There are several reasons. First, ISAF is not going very well in Afghanistan, so this is a poor model for comparison. Indeed, the Bush administration admits as much at present, but still imprudently hopes that other countries will simply volunteer to beef up and expand the mission. Second, Iraq's Kurds in particular might well be tempted to try to secede absent a strong unifying national security force. Third, Iraq is in a region where cross-border aggression is more common than is the case for Afghanistan, Iraq's neighbors might well make trouble in a destabilized Iraq. Fourth, Iraq has a much larger army than did the Taliban, and the United States hopes to spare much of it in any future war, partly to avoid creation of the very type of security vacuum just noted. But we do not know who within that army is dependable and who may be bent on seeking vengeance against U.S. forces or internal foes. Weeding out bad actors, while also improving training and discipline, within the Iraqi military will take time and effort. Fifth, and relatedly, the overall importance of the Persian Gulf region may exceed that of Afghanistan (though that is open to some debate, to the extent that Afghanistan could again become a sanctuary for Islamic extremists). Helping create a stable, democratic Iraq could have immense benefits for U.S. interests in general, justifying a substantial effort.

How many forces would be needed to occupy Iraq? Various studies have been done, based on military history and the population, military capabilities, territorial size, and other characteristics of the country to be occupied. For example, work done by the Army's Center of Military History suggests that 100,000 occupying forces could be needed.? Indeed, if anything that estimate seems low: NATO's stabilization mission in Bosnia, a country less than one-fifth the size of Iraq by population or territorial size (and also a country with three main ethnic groups), began with 50,000 forces and is still about 20,000-strong. Simply scaling those numbers for a bigger country, the standard practice when estimating policing and occupying needs, suggests that an initial force might have to number more than 200,000 and that a residual force seven years later might still total 100,000.

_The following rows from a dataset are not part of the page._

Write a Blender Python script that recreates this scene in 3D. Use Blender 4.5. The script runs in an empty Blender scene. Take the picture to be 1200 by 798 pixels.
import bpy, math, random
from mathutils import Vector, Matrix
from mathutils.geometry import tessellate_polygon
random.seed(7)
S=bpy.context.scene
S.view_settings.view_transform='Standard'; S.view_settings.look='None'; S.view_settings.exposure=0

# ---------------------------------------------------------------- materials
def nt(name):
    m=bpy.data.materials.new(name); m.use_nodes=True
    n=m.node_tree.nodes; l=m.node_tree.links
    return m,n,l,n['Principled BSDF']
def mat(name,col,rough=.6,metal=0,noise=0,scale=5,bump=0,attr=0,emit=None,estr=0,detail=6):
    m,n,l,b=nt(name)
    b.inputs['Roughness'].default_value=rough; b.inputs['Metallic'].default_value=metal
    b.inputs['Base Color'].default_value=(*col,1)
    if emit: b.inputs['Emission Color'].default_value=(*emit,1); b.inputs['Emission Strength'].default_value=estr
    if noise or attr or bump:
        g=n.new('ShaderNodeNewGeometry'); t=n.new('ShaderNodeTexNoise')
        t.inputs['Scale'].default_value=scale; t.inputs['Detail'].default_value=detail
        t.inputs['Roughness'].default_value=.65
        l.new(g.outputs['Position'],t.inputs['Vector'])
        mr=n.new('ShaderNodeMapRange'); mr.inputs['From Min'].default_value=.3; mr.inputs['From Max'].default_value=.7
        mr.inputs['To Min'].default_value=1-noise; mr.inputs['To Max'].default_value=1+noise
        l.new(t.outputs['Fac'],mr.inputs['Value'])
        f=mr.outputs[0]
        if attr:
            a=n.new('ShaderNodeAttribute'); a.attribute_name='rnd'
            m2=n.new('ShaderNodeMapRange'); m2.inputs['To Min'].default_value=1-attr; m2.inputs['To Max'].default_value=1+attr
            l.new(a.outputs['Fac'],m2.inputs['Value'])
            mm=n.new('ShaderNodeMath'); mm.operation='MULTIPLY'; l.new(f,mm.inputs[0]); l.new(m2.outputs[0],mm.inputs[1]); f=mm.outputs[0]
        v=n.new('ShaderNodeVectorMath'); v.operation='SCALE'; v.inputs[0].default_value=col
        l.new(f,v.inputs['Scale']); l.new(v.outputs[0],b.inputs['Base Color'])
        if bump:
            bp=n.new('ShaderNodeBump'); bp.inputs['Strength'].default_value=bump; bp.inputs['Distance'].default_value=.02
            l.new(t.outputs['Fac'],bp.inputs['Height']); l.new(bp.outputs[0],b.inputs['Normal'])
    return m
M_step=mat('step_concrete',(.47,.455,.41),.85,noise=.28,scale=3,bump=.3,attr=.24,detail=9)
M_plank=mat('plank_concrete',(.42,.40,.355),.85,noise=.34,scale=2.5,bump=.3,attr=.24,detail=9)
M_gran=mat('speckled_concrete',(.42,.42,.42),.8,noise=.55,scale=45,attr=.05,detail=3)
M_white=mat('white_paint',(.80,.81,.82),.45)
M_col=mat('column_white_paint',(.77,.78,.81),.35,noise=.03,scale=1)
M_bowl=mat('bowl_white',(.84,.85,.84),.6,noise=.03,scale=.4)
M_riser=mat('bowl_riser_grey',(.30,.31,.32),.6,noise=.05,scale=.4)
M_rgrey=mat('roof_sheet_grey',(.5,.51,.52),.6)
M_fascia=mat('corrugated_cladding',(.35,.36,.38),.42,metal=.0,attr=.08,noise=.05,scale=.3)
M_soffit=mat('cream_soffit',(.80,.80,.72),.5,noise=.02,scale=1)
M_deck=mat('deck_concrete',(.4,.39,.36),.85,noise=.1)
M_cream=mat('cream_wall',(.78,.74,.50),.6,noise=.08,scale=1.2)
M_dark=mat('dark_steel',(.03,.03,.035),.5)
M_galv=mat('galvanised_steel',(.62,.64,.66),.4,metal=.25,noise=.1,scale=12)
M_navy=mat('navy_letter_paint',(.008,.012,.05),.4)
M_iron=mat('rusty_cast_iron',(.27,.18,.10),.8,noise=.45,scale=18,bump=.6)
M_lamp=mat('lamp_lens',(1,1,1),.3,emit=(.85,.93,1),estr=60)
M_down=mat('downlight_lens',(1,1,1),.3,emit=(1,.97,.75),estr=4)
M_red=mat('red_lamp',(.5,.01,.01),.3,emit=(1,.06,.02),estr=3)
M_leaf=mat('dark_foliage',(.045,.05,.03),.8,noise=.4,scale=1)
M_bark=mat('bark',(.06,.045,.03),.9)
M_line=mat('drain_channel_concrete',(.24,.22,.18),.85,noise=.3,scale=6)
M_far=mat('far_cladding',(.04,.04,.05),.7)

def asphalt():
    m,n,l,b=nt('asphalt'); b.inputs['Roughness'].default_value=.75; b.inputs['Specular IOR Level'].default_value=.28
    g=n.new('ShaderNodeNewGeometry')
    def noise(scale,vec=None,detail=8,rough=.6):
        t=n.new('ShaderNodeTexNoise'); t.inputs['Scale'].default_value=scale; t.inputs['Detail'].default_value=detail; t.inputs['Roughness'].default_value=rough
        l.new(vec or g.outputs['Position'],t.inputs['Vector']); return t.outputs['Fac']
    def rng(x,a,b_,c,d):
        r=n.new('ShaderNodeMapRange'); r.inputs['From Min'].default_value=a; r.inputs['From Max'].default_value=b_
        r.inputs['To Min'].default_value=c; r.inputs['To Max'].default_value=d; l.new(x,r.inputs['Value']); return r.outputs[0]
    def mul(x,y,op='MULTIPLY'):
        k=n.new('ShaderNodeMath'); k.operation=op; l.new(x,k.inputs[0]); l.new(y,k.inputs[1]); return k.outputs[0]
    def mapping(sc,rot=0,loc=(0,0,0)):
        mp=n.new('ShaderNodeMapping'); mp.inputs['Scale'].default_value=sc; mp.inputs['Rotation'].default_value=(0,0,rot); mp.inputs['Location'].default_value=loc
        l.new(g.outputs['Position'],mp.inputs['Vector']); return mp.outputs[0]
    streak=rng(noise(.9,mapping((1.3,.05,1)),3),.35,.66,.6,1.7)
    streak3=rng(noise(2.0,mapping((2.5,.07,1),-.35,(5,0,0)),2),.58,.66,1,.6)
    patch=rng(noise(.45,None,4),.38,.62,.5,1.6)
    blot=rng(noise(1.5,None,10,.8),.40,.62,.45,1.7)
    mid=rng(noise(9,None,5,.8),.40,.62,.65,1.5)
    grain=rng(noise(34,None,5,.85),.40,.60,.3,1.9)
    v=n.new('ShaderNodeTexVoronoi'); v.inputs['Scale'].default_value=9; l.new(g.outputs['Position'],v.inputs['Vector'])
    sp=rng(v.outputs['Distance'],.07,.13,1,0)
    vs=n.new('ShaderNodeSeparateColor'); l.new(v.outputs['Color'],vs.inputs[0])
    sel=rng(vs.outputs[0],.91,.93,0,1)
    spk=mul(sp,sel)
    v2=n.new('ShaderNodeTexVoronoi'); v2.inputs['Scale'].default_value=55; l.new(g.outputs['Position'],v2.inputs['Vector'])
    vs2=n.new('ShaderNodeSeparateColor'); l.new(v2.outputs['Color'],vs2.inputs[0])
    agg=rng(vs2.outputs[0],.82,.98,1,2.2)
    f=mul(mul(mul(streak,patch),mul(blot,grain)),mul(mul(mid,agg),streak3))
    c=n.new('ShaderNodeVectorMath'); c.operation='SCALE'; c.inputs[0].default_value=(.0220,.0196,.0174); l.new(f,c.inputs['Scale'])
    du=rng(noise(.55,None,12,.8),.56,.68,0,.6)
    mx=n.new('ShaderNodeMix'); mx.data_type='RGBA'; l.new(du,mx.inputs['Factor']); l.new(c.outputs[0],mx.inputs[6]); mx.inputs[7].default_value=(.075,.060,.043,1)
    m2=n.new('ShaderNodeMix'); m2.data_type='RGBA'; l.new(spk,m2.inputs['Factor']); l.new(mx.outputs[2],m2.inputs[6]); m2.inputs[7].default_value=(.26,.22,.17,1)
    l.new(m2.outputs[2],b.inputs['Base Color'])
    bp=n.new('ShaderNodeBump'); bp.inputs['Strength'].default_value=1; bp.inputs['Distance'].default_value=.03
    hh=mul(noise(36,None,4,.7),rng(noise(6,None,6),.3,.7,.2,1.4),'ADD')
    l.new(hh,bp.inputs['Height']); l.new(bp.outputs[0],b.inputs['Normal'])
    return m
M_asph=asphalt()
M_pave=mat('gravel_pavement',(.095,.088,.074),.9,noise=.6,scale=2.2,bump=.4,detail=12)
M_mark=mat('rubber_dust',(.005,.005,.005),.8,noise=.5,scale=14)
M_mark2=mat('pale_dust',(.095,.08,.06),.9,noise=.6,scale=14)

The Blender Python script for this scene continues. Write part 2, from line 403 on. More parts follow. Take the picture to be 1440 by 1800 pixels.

Assume for the sake of planning a force that is composed 100,000 to 250,000 occupying forces in its first year, and then 50,000 to 125,000 troops by its fifth year. Assume further that 15 percent to 25 percent of the total strength is American. Those estimates translate into possible U.S. requirements of roughly 15,000 to 60,000 troops the first year and anywhere from 7,500 to about 30,000 U.S. troops half a decade later.